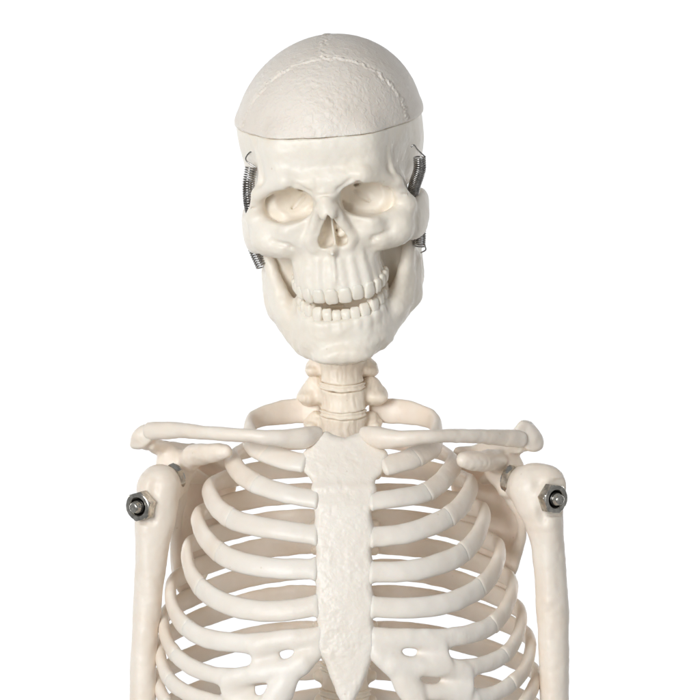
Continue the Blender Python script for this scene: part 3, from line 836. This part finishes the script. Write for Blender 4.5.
for s, q in SC.items():
    poly = smooth_poly([P(a, b, 62)[[0, 2]] for a, b in q['blade']], 90)
    x0 = min(p[0] for p in poly) - 35; x1 = max(p[0] for p in poly) + 35
    v = Vol((x0, -36, P(0, 622)[2] - 12), (x1, 100, P(0, 410)[2]), 1.0)
    xl = P(345 + s * 165, 0)[0]
    yc = lambda x, z: 84 - np.clip(s * (x - P(345 + s * 75, 0)[0]) / 78, 0, 1.3) ** 1.4 * 34 - 3 * np.cos(z / 30)
    v.add(plate(poly, yc, 2.2, 2, 20, 96), 0)
    def rws(rows, f=4.0): return [(*P(a[0], a[1], a[2]), a[3] * S, min(a[3] * S, f)) for a in rows]
    v.add(band(rws(q['lat'], 5), up=(1, 0, 0)), 6)
    g = P(*q['glen'])
    v.add(ell(g, (15, 8.5, 13.5)), 5)
    v.add(cone(g + [0, 0, 2], P(*q['low']), 10, 6), 5)
    v.add(cone(g + [-s * 2, 4, -2], P(345 + s * 140, 480, 56), 9, 4), 8)
    cc = catmull([(*P(*a[:3]), a[3] * S * 1.05) for a in q['cor']], 14)
    for a, b in zip(cc[:-1], cc[1:]): v.add(cone(a[:3], b[:3], a[3], b[3]), 1.2)
    sp = q['spine']
    v.add(band([(*P(a[0], a[1], a[2]), a[3], a[4] * .6) for a in sp], up=(0, 1, .1)), 5)
    st = q['strut']
    v.add(band([(*P(*a), 4.4, 3.2) for a in st], up=(0, .4, 1)), 5)
    v.add(cone(P(*st[2]), g + [0, 10, 4], 4, 7), 8)
    acp = [(150, 427), (146, 424.5), (140, 427), (133, 433), (129.5, 441), (131, 447.5), (139, 449), (147, 445), (153, 438)] if s < 0 else [(513, 429), (521, 420.5), (530, 422), (538, 429), (544, 440), (543, 448.5), (534, 452), (525, 449), (517, 441)]
    ap = smooth_poly([P(a, b, 4)[[0, 2]] for a, b in acp], 50); acx = P(*q['ac'])[0]
    v.add(plate(ap, lambda x, z: 5 + s * (x - acx) * .55, 5.5, 3.2, -12, 26), 2)
    v.add(cone(P(*q['ac']), P(*sp[0][:3]), 5, 5), 5)
    V, F = v.net()
    V = V + np.stack([vnoise(V / 9, 81 + i) for i in range(3)], 1) * .7 + np.stack([vnoise(V / 4, 84 + i) for i in range(3)], 1) * .25
    mesh("scapula", V, F, BONE, root)

# ============================================================ HUMERI with bolts
HU = {-1: dict(
        tube=[(159, 488, 0, 21, 17), (157, 503, -2, 21.5, 16), (155, 520, -2, 20.5, 14.5), (152.5, 545, -2, 17, 12), (149, 580, -2, 15, 11), (146, 620, -2, 13.5, 10.5), (143.5, 660, -2, 13, 10.5), (142.5, 700, -2, 13.2, 10.5), (141, 760, -2, 14, 10.5), (139, 800, -2, 18, 10)],
        top=(160.5, 485.5, 2, 18.5, 18.5), head=(167, 489, 14, 12.5), nut=(142.5, 505.5), ax=(33, -30), tub=(152, 490, -6, 9)),
      1: dict(
        tube=[(536, 490, 0, 26, 17), (540, 505, -2, 24, 16), (544, 522, -2, 19.5, 14.5), (548, 545, -2, 16.5, 12), (551, 580, -2, 16, 11), (553, 620, -2, 16, 10.5), (554, 660, -2, 15, 10.5), (554.5, 700, -2, 14.3, 10.5), (556, 760, -2, 15, 10.5), (558, 800, -2, 18, 10)],
        top=(537, 485, 2, 27, 22), head=(524, 485, 14, 15), nut=(551, 498), ax=(-38, -22), tub=(549, 486, -6, 12))}
for s, q in HU.items():
    v = Vol((P(120 if s < 0 else 495, 0)[0], -34, P(0, 812)[2]), (P(196 if s < 0 else 585, 0)[0], 40, P(0, 450)[2]), 1.0)
    v.add(band([(*P(a, b, c_), d_ * S, e_) for a, b, c_, d_, e_ in q['tube']], up=(1, 0, 0)), 0)
    a = q['top']; v.add(ell(P(*a[:3]), (a[3] * S, 16, a[4] * S)), 6)
    a = q['head']; v.add(ell(P(*a[:3]), (a[3], a[3], a[3] * .95)), 5)
    a = q['tub']; v.add(ell(P(*a[:3]), (a[3], a[3] * .8, a[3] * 1.2)), 6)
    # bicipital groove and muscle ridge
    gx = -1 if s < 0 else 1
    v.cut(cone(P(q['nut'][0] - s * 13, 474, -19), P(q['nut'][0] - s * 8, 520, -17), 2.2, 1.5), 6)
    v.add(cone(P(q['nut'][0] + s * 1 - s * 3, 522, -10), P(q['tube'][4][0] - s * 2, 600, -9), 3.6, 2), 6)
    nx, nz = q['nut']; A = P(nx, nz, -16); Bp = P(nx + q['ax'][0], nz + q['ax'][1], 22)
    ax = (Bp - A) / np.linalg.norm(Bp - A)
    if s < 0: ax = (P(nx + 34, nz - 9, 22) - A)
    else: ax = (P(nx - 36, nz - 8, 22) - A)
    ax = ax / np.linalg.norm(ax)
    v.add(cone(A + ax * 4, A + ax * 14, 9.5, 10), 4)
    v.cut(box(A - ax * 8, (14, 14, 9.5), .5, np.array(Vector(ax).to_track_quat('Z', 'Y').to_matrix())), 1)
    V, F = v.net()
    V = V + np.stack([vnoise(V / 14, 71 + i) for i in range(3)], 1) * .45 + np.stack([vnoise(V / 4, 74 + i) for i in range(3)], 1) * .2
    hum = mesh("humerus", V, F, BONE, root)
    # --- bolt: hex nut, dark thread, bright rounded end
    Rm = np.array(Vector(-ax).to_track_quat('Z', 'Y').to_matrix())
    def lathe_hex(rings, n, phase=0., R=None, hexa=True):
        V = []; F = []
        for (r, zz, hx) in rings:
            for k in range(n):
                a_ = 2 * pi * k / n + phase
                rr = r
                if hx: 
                    m = ((a_ - phase) % (pi / 3)) - pi / 6
                    rr = min(r * cos(pi / 6) / cos(m), hx)
                V.append((rr * cos(a_), rr * sin(a_), zz))
        for j in range(len(rings) - 1):
            for k in range(n): F.append((j * n + k, j * n + (k + 1) % n, (j + 1) * n + (k + 1) % n, (j + 1) * n + k))
        return np.array(V), F
    nut = [(6.4, 0, 0), (11.8, 0, 99), (11.8, 6.0, 99), (11.8, 6.9, 11.2), (11.8, 7.6, 10.3), (9.8, 7.8, 0), (7.2, 7.8, 0), (6.5, 7.0, 0), (6.2, 1, 0), (6.4, 0, 0)]
    Vn, Fn = lathe_hex(nut, 96, .25 if s < 0 else -.1)
    o_ = A - ax * -1.0
    bolt_r = [(0.01, -34, 0), (4.6, -34, 0)]
    zz = -34
    while zz < 6.5:
        bolt_r += [(4.9, zz, 0), (5.9, zz + .55, 0), (4.9, zz + 1.1, 0)]; zz += 1.1
    bolt_r += [(4.9, 7.9, 0), (4.2, 8.1, 0), (.01, 8.1, 0)]
    thread = mesh("shoulder_bolt", (np.array(lathe_hex(bolt_r, 32)[0]) @ Rm.T) + o_, lathe_hex(bolt_r, 32)[1], DSTEEL, hum, "dark threaded shoulder bolt with a bright rounded tip")
    tip = [(0.01, 7.6, 0), (4.7, 7.6, 0), (4.9, 8.2, 0), (4.7, 9.6, 0), (4.2, 10.2, 0), (4.0, 12.0, 0), (3.5, 12.9, 0), (2.6, 13.4, 0), (1.2, 13.1, 0), (.01, 12.9, 0)]
    mt = mesh("bolt_tip", (lathe_hex(tip, 32)[0] @ Rm.T) + o_, lathe_hex(tip, 32)[1], STEEL, root if False else hum)
    me_nut = mesh("hex_nut", (Vn @ Rm.T) + o_, Fn, STEEL, hum, None, False)
    # inner nut and washer between arm and shoulder socket
    gi = P(174.5, 477, 8) if s < 0 else P(510, 479, 12)
    ai = np.array([.72, .6, .3]) if s < 0 else np.array([-.8, .5, .2])
    ai = ai / np.linalg.norm(ai)
    Ri = np.array(Vector(ai).to_track_quat('Z', 'Y').to_matrix())
    washer = [(4, -2, 0), (10.5, -2, 99), (10.5, 2.4, 99), (9.6, 3, 0), (4, 3, 0), (4, -2, 0)]
    Vw, Fw = lathe_hex(washer, 60, .5)
    mesh("hex_nut", (Vw @ Ri.T) + gi, Fw, STEEL, hum, None, False)

# ============================================================ BACKDROP
V = []; F = []
prof = [(3.0 - .25 * sin(a) ** 8, 1.9 * sin(a)) for a in np.linspace(-pi / 2, pi / 2, 25)]
for y_, z_ in prof: V += [(-2600, y_ * 1000, z_ * 1000), (2600, y_ * 1000, z_ * 1000)]
F = [(2 * i, 2 * i + 1, 2 * i + 3, 2 * i + 2) for i in range(len(prof) - 1)]
m = bpy.data.materials.new("white_seamless_paper"); m.use_nodes = True
m.node_tree.nodes["Principled BSDF"].inputs["Base Color"].default_value = (.9, .9, .9, 1)
m.node_tree.nodes["Principled BSDF"].inputs["Roughness"].default_value = .9
nn = m.node_tree.nodes.new("ShaderNodeTexNoise"); nn.inputs["Scale"].default_value = 900
bb = m.node_tree.nodes.new("ShaderNodeBump"); bb.inputs["Strength"].default_value = .05; bb.inputs["Distance"].default_value = .0005
m.node_tree.links.new(nn.outputs["Fac"], bb.inputs["Height"]); m.node_tree.links.new(bb.outputs[0], m.node_tree.nodes["Principled BSDF"].inputs["Normal"])
bk = mesh("backdrop", V, F, m, None); bk["kind"] = "structure"
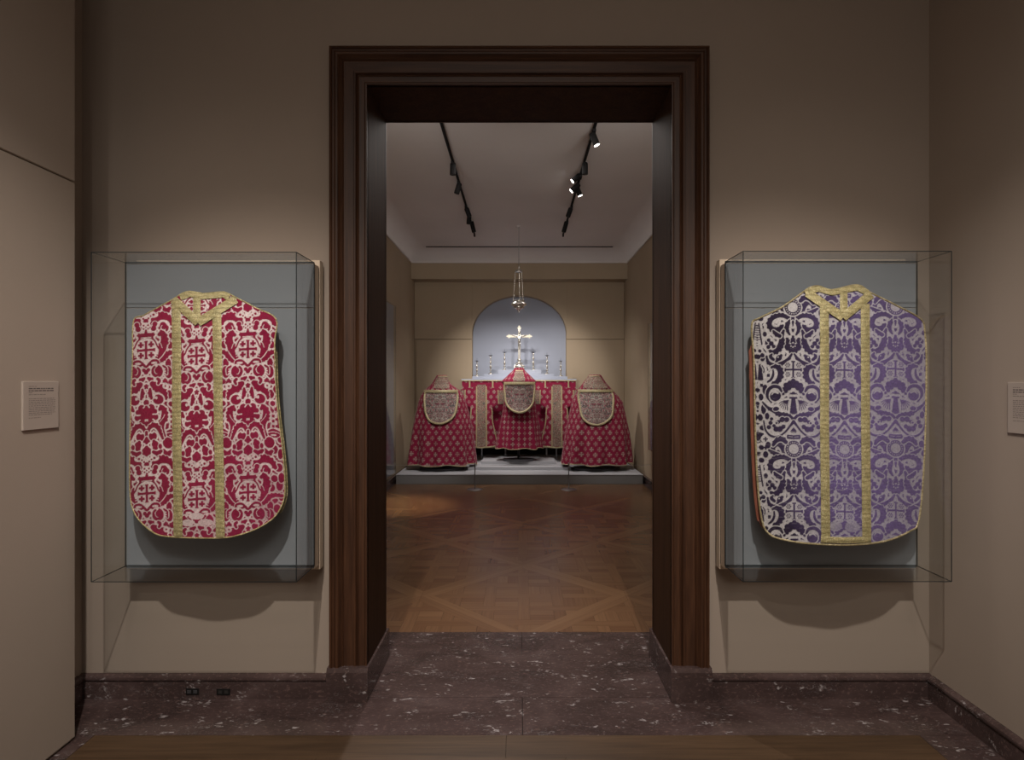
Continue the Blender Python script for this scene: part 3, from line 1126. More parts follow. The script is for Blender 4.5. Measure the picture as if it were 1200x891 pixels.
    # branches crossing below
    t.stroke([(0, 133), (3, 128.4), (9, 126), (16, 124.6), (23, 120), (30, 116), (36, 110)], [1.6, 1.8, 2.4, 2.8, 2.8, 1.8, 1.2])
    t.ell(20.5, 118, 3.6, 2.6, out=.8)
    t.stroke([(0, 134), (4, 139), (10, 146), (18, 150.6), (27, 149), (33, 142), (35, 132)], [2.0, 1.4, 1.2, 1.3, 1.4, 1.2, 1.0], out=.8)
    t.blob([(8, 131.5, 3.0), (13.4, 131, 3.2), (18, 133.6, 2.4)]); t.blob([(12, 139.6, 2.6), (16, 142, 3.4), (20.5, 141.6, 3.2), (23, 137.6, 2), (20, 134.6, 1.3)])
    t.blob([(27, 134, 2.4), (29, 139, 2.6), (25.8, 129.4, 2.0)])
    # banner
    for k in range(8): t.ell(0 + k, 152.5 - .12 * k, 1.2, 2.5)
    t.stroke([(1, 152), (6, 151.6)], .4, 0, 0)
    t.stroke([(9, 158), (14, 154), (20, 155), (24, 160)], [2.4, 3.0, 3.0, 2.0])
    return t


RT, PT = red_tile(), purple_tile()


def swell(t, thr, k=2):
    """let the pile spread a little into the ground, as cut velvet does"""
    a = t.a
    b = np.zeros_like(a); wsum = 0
    for i in range(-k, k + 1):
        for j in range(-k, k + 1):
            if i * i + j * j > k * k + .1: continue
            sh = np.roll(a, i, 0)
            if j > 0:
                sh = np.concatenate([sh[:, j - 1::-1] if j > 1 else sh[:, :1], sh[:, :-j]], 1)
            elif j < 0:
                sh = np.concatenate([sh[:, -j:], sh[:, :j - 1:-1]], 1)
            b += sh; wsum += 1
    b /= wsum
    t.a = np.maximum(np.clip((b - thr) / .28, 0, 1), a)


def grow(a, k, fn):
    out = a.copy()
    for i in range(-k, k + 1):
        for j in range(-k, k + 1):
            if i * i + j * j > k * k + .1: continue
            sh = np.roll(a, i, 0)
            if j > 0: sh = np.concatenate([sh[:, :j][:, ::-1], sh[:, :-j]], 1)
            elif j < 0: sh = np.concatenate([sh[:, -j:], sh[:, j:][:, ::-1]], 1)
            out = fn(out, sh)
    return out


def foliage(t, gap, seed):
    """fills the open ground between the drawn motifs with leaf shapes, keeping a narrow outline"""
    busy = grow(np.maximum(t.a, 0), gap, np.maximum)
    busy = np.maximum(busy, grow(t.p, 2, np.maximum))
    free = busy < .25
    Yg, Xg = np.mgrid[0:t.H, 0:t.Wp] / t.q
    W_ = 2 * PI / t.T
    f = np.sin(Xg * .55 + 2.2 * np.sin(Yg * W_ * 9 + seed)) + np.sin(Yg * W_ * 22 + 1.8 * np.sin(Xg * .33 + seed))
    cut = np.abs(f) > .22
    m = (free & cut).astype(float)
    m = grow(grow(m, 1, np.minimum), 1, np.maximum)
    t.a = np.maximum(t.a, m)


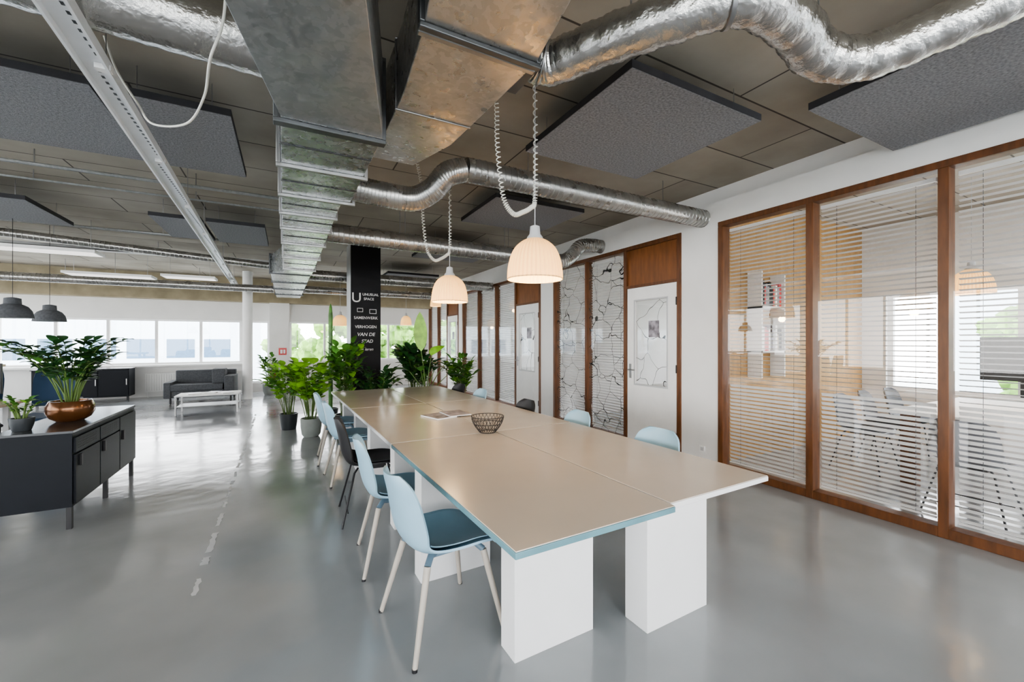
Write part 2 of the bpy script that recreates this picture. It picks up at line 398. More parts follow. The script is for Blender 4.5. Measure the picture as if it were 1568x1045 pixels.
wall_x('wall_offices_outer', OX, OX+.2, BY, FY, hO)
for h in hO: window_frame('x', OX+.1, h[0], h[1], h[2], h[3], max(2, int((h[1]-h[0])/1.1)))
def part(name, y, m):
    b = MB(); b.box(4.42, OX, y, y+.08, 0, H, m); b.obj(name, recenter=False)
part('wall_partition_plywood', 3.2, PLY); part('wall_partition_office', 6.55, WALLW); part('wall_partition_store', 10.88, WALLW)

# right (corridor) wall
FT = 2.78
groups = [(-2.4, 3.03), (3.53, 6.32), (6.76, 10.8), (11.1, 13.9)]
b = MB(); prev = BY
for g0, g1 in groups:
    b.box(WX, WX+.14, prev, g0, 0, FT, WALLW); prev = g1
b.box(WX, WX+.14, prev, FY, 0, FT, WALLW)
b.box(WX, WX+.14, BY, FY, FT, 3.02, WALLW); b.box(WX+.09, WX+.14, BY, FY, 3.02, H, WALLW)
b.obj('wall_right', recenter=False)
x0, x1 = WX-.015, WX+.11
tn = [0]
def frame(g0, g1, posts, doors, bottoms):
    b = MB(); 
    b.box(x0, x1, g0, g1, FT-.055, FT, WOOD)
    for p, w in posts: b.box(x0, x1, p-w/2, p+w/2, 0, FT-.055, WOOD)
    for y0, y1 in bottoms: b.box(x0+.004, x1, y0, y1, 0, .075, WOOD)
    tn[0] += 1; b.obj('trim_wood_frame_%d' % tn[0], bevel=.004, recenter=False)
frame(-2.4, 3.03, [(3.0, .06), (2.10, .06), (1.205, .06), (.305, .06), (-.595, .06), (-1.495, .06), (-2.37, .06)], [], [(-2.4, 3.03)])
frame(3.53, 6.32, [(3.56, .06), (4.49, .06), (5.38, .05), (6.29, .06)], [], [(4.49, 6.3)])
frame(6.76, 10.8, [(6.79, .06), (7.76, .06), (8.72, .05), (9.72, .05), (10.77, .06)], [], [(7.76, 10.8)])
frame(11.1, 13.9, [(11.13, .06), (12.05, .06), (12.95, .05), (13.87, .06)], [], [(12.05, 13.9)])
def pane(y0, y1, m, z0=.075, z1=FT-.055):
    wn[0] += 1; b = MB(); x = WX+.033
    b.quad((x, y0+.001, z0), (x, y1-.001, z0), (x, y1-.001, z1), (x, y0+.001, z1), m); b.obj('window_%d' % wn[0], recenter=False)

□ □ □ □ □

PROBLEM DETAILS.
List all lines holding the string "Python".

ANSWER FOR THE TASK.
Continue the Blender Python script for this scene: part 3, from line 836. This part finishes the script. Write for Blender 4.5.
Continue the Blender Python script for this scene: part 3, from line 1126. More parts follow. The script is for Blender 4.5. Measure the picture as if it were 1200x891 pixels.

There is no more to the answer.